Yvonne Thompson, managing director of a black advertising and sponsorship company, has said: "It is not considered aspirational to have black people in advertisements. The general market knows nothing about communicating with the black community and often doesn't want to deal with them. It could be a profitable market if they knew how to handle it."

Some of this has changed. More black and Asian celebs are seen in mainstream adverts (Meera Syal, Ian Wright, Frank Bruno) and more ordinary Britons of colour are now believed to wash clothes, use sanitary towels and go to the Halifax. This latter company's use, recently, of a bespectacled, likeable black employee who sang gloriously was a brilliant idea. But these are still so exceptional that they are noticed and remembered. Who is responsible for this frankly idiotic exclusion of individuals who could attract swathes of consumers? A report in the FT in 1996 put the "ethnic minority" spend at £10bn. Sometimes it is the client who does not want black or Asian faces associated with the product. At other times, the ad agencies pre-empt trouble by not including more than a tiny number. And it is this "caution" which then impacts savagely on magazines and newspapers that have set themselves up as niche products catering for black and Asian Britons.

Meet Peter Akinti, the seriously talented and determined editor of Untold, a glossy and frank style magazine for black men. He spends all his time visiting the designers in London and Milan and badgering indifferent ad agencies. He knows many of the top people in the design houses who are very keen on linking up with the fashionable black Britons.

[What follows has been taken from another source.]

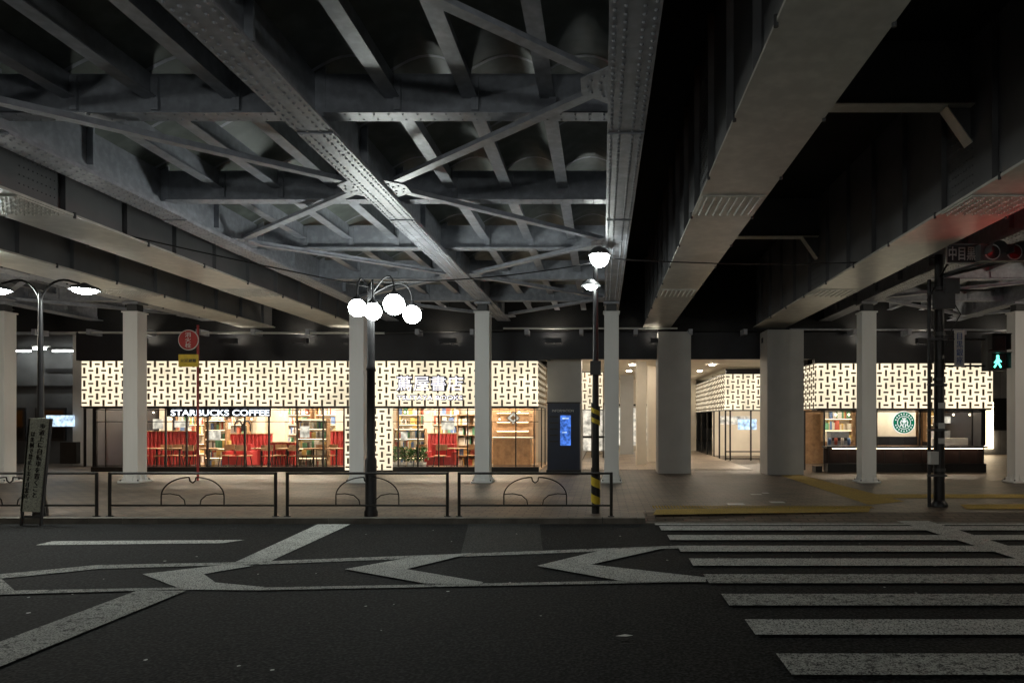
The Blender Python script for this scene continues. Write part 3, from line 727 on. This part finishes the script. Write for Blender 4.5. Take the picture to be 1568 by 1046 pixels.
b.cyl((cx,y2,z+.23),(cx,y2+.01,z+.23),.028,'sgreen',14)
b.bar((cx,y2,z+.2),(cx,y2,z+.1),.01,.06,'sgreen',(1,0,0)); b.bar((cx,y2,z+.12),(cx-.07,y2,z+.01),.01,.03,'sgreen',(1,0,0)); b.bar((cx,y2,z+.12),(cx+.06,y2,z+.01),.01,.03,'sgreen',(1,0,0))
b.bar((cx,y2,z+.18),(cx-.07,y2,z+.1),.01,.022,'sgreen',(1,0,0)); b.bar((cx,y2,z+.18),(cx+.07,y2,z+.12),.01,.022,'sgreen',(1,0,0))
for z in(sz0+.1,sz1-.1): b.cyl((X,y,z),(sx0,y,z),.02,'black',8)
b.cyl((X,y,wz(512,y)),(wx(1462,y),y,wz(512,y)),.015,'black',6)
b.box(wx(1461,y),wx(1476,y),y-.02,y+.0,wz(562,y),wz(506,y),'whitep')
TP=b.build('signal_pole')
text('sign_text_v','目\n黒\n銀\n座',wx(1468.5,y),y-.025,wz(534,y),.13,.62,'bluep',TP)
y=12.9
x0,x1=wx(1449,y),wx(1511,y)
SB=MB(); SB.box(x0,x1,y,y+.06,wz(402,y)-.02,wz(375,y)+.02,'whitep'); so=SB.build('street_name_sign',None,.01)
SB2=MB(); SB2.box(x0+.02,x1-.02,y-.006,y-.001,wz(402,y),wz(375,y),'steel_d'); SB2.build('face',so)
SB3=MB(); SB3.cyl((X,13.6,4.55),(x0+.1,y+.06,4.75),.02,'black',8); SB3.build('bracket',so)
text('sign_text','中目黒駅',(x0+x1)/2,y-.012,wz(388.5,y),.68,.26,'col',so,bold=.01)
def vsignal(x0,y,z,lens):
    b=MB()
    b.box(x0,x0+1.15,y-.05,y+.12,z-.14,z+.14,'steel_d')
    for i,m in enumerate(lens):
        c=(x0+.2+.375*i,y-.06,z); b.cyl(c,(c[0],c[1]+.02,c[2]),.115,m,20); b.cyl((c[0],c[1]+.004,z),(c[0],c[1]+.01,z),.135,'greyw',20)
        n=16
        for k in range(n):
            a0=math.pi*(k/n)*1.2-.3; a1=math.pi*((k+1)/n)*1.2-.3; R=.14
            b.add([(c[0]+R*math.cos(a0),y-.05,c[2]+R*math.sin(a0)),(c[0]+R*math.cos(a1),y-.05,c[2]+R*math.sin(a1)),(c[0]+R*math.cos(a1),y-.28,c[2]+R*math.sin(a1)),(c[0]+R*math.cos(a0),y-.28,c[2]+R*math.sin(a0))],[(0,1,2,3)],'steel_d')
    return b
b=vsignal(6.45,11.7,4.58,('lens','lensr','lens')); b.cyl((6.95,11.75,4.55),(6.75,13.6,4.6),.03,'steel_d',8); b.build('traffic_signal')
# unseen red signal, added with its hood to throw red onto the girder flange
b=MB(); X,y=7.8,10.1
b.cyl((X+.5,y,-.1),(X+.5,y,4.6),.08,'black',12); b.box(X,X+.2,y-.2,y+.2,3.6,4.65,'steel_d'); b.sph((X-.03,y,4.45),.11,'sred',12,8); b.cyl((X-.02,y,3.9),(X+.02,y,3.9),.13,'lens',14); b.cyl((X+.1,y,4.0),(X+.5,y,4.0),.02,'black',6)
b.box(X-.75,X-.002,y-.45,y+.45,4.28,4.3,'black'); b.box(X-.75,X-.002,y-.47,y-.451,4.28,4.68,'black'); b.box(X-.75,X-.002,y+.451,y+.47,4.28,4.68,'black')
b.build('added_red_signal')
# fire-hydrant sign
b=MB(); y=19.4; X=wx(303,y); c=(wx(290,y),y-.05,wz(521,y))
b.cyl((X,y,0),(X,y,wz(498,y)),.032,'redp',12); b.cyl(c,(c[0],c[1]+.02,c[2]),.29,'whitep',32); b.cyl((c[0],c[1]-.006,c[2]),(c[0],c[1]-.001,c[2]),.27,'red',32)
b.box(c[0]-.28,c[0]+.28,y-.05,y-.03,wz(562,y),wz(543,y),'yel'); b.cyl((c[0],y-.02,c[2]),(X,y-.02,c[2]),.015,'redp',6)
o=b.build('fire_hydrant_sign'); text('sign_text','消\n火\n栓',c[0],c[1]-.012,c[2],.17,.44,'whitep',o); text('plate_text','火災避難',c[0],y-.056,wz(552.5,y),.45,.1,'black',o)
# signboard left
b=MB(); y=11.75
def sbp(px,py): return (wx(px,y),wz(py,y))
b.prismy([sbp(30,783),sbp(60,784),sbp(76,641),sbp(44,640)],y,y+.05,'dirtyp')
b.bar((wx(31,y),y+.02,-.1),(wx(45,y),y+.02,wz(640,y)),.03,.04,'steel_d',(0,1,0)); b.bar((wx(61,y),y+.02,-.1),(wx(77,y),y+.02,wz(641,y)),.03,.04,'steel_d',(0,1,0))
b.bar((wx(34,y),y+.5,-.1),(wx(50,y),y+.06,1.3),.03,.03,'steel_d'); b.bar((wx(31,y),y+.03,.05),(wx(61,y),y+.03,.05),.03,.04,'steel_d')
o=b.build('standing_signboard')
t1=text('sign_text','歩\n道\n上\nに\n自\n転\n車\nを\n置\nく\nこ\nと',wx(60,y),y-.012,wz(705,y),.095,1.28,'black',o); t2=text('sign_text_small','は\n条\n例\nで\n禁\n止\nし\nま\nす\n目\n黒\n区',wx(46,y),y-.012,wz(712,y),.07,1.15,'black',o)
for t in(t1,t2):
    if t: t.rotation_euler=(0,math.radians(6.5),0)
# cables
b=MB()
def cable(p,q,sag,r=.012):
    p=Vector(p);q=Vector(q); pts=[p.lerp(q,k/20)-Vector((0,0,sag*4*(k/20)*(1-k/20))) for k in range(21)]
    for a,c in zip(pts[:-1],pts[1:]): b.cyl(a,c,r,'black',6,cap=False)
cable((wx(-60,11),11,wz(300,11)),(wx(568,12.2),12.2,wz(440,12.2)),.05); cable((wx(917,12.6),12.6,wz(395,12.6)),(wx(1438,13.6),13.6,wz(395,13.6)),.12); cable((wx(568,12.2),12.2,wz(432,12.2)),(wx(912,12.6),12.6,wz(402,12.6)),.1)
b.build('overhead_cables')
# added globe lamps, never in view, put there to light girders and ceiling
def fill_lamp(X,y,z,g='fill_globe'):
    b=MB(); b.cyl((X,y,-.1),(X,y,z+.1),.07,'black',12,.045)
    for s in(-1,1):
        b.tube([(X,y,z),(X+s*.2,y,z+.25),(X+s*.4,y,z+.2)],.02,'black',8)
        b.sph((X+s*.4,y,z),.18,g,14,8); b.lathe((X+s*.4,y,z+.165),[(.09,0),(.07,.04),(.02,.07)],'black',12)
    b.build('fill_globe_lamp')
fill_lamp(8.3,-2.0,3.6); fill_lamp(-8.5,-2.5,3.6); fill_lamp(-.8,-4.5,3.6)
fill_lamp(-14.2,12.3,3.6,'warm_fill_globe'); fill_lamp(12.3,12.8,3.6,'warm_fill_globe')
# ---------------------------------------------------------------- world + moonlight
w=bpy.data.worlds.new('World'); S.world=w; w.use_nodes=True; nt=w.node_tree
bg=nt.nodes['Background']; sk=nt.nodes.new('ShaderNodeTexSky'); sk.sky_type='NISHITA'; sk.sun_disc=False; sk.sun_elevation=math.radians(2); sk.sun_rotation=math.radians(200)
nt.links.new(sk.outputs[0],bg.inputs[0]); bg.inputs[1].default_value=.012
l=bpy.data.lights.new('sun','SUN'); l.energy=.01; l.angle=math.radians(.5); l.color=(1,.95,.9); o=bpy.data.objects.new('sun',l); o.rotation_euler=(math.radians(88),0,math.radians(-20)); S.collection.objects.link(o)
c=bpy.data.cameras.new('camera'); c.lens=24; c.sensor_width=36; c.shift_x=-(VX-784)/1568; c.shift_y=(VY-523)/1568; c.clip_end=500; c.clip_start=.05
o=bpy.data.objects.new('camera',c); o.location=(0,0,H); o.rotation_euler=(math.pi/2,0,0); S.collection.objects.link(o); S.camera=o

About to print a 300-page fashion special, what infuriates him is that they are not ignorant of the potential: "They use rap artists like LL Cool J and Missy Elliot. Gap has increased sales massively since they started using cool blacks. Armani is using Oluci, the Nigerian model, Ralph Laurens did well with Tyson Beckford, so they know how successful black style leaders are. But they will not place a single ad in my magazine and if some do, they want to pay a pittance, which is what Touch used to get and Pride, the magazine for black women. This then just devalues our worth further. It is so annoying and frustrating. Why should I give them pitifully low rates when they pay the other mags with the same circulation much more money? When I go into Harvey Nicks, do I get a cheaper deal because I am black?"

Black newspaper editors face the same obstacles. They survive on local-authority and equal-opportunity job ads. Mike Best of The Voice says his paper is making some inroads after nearly 20 years, but attracting and keeping the big names is still very difficult.

Michael Eboda the editor of the intelligent New Nation again says that this neglect makes no sense at all commercially. I put it to Eboda that perhaps now-separate black publications feel passé, unnecessary. "How come nobody says this about the Jewish Chronicle? We exist because white national publications continue to ignore us. They are good at appropriating our culture without putting anything back into those who created it."

Both Eboda and Akinti claim that not even companies who have been popularised by black people - Nike and Timberland - bother to put money back into the newspapers and magazines who probably feature their products on real people in every issue. And it is not only circulation figures which keep them away. Many magazines such as Arena get adverts not because they have vastly high circulation figures but because they are seen to have cachet.

Barry Delaney, an ad guru and practitioner, agrees with this. So why then are equally stylish black magazines excluded? "This industry is ruthless. It is not racist, not anti-racist. They see the market in colour-blind terms. They are uneasy about the idea of ghetto marketing. The mainstream magazines are seen as catering for the consumer from all backgrounds."

This is an impasse which is doing nobody any favours. Black and Asian families are bigger, with higher birth rates. They eat more food, buy more clothes. A higher proportion of them than whites are in higher education. They are fashion leaders and phenomenally creative in the music and entertainment business. If equal opportunities mean nothing to those in advertising, perhaps simple good business sense should force them to look at these millions of missed opportunities.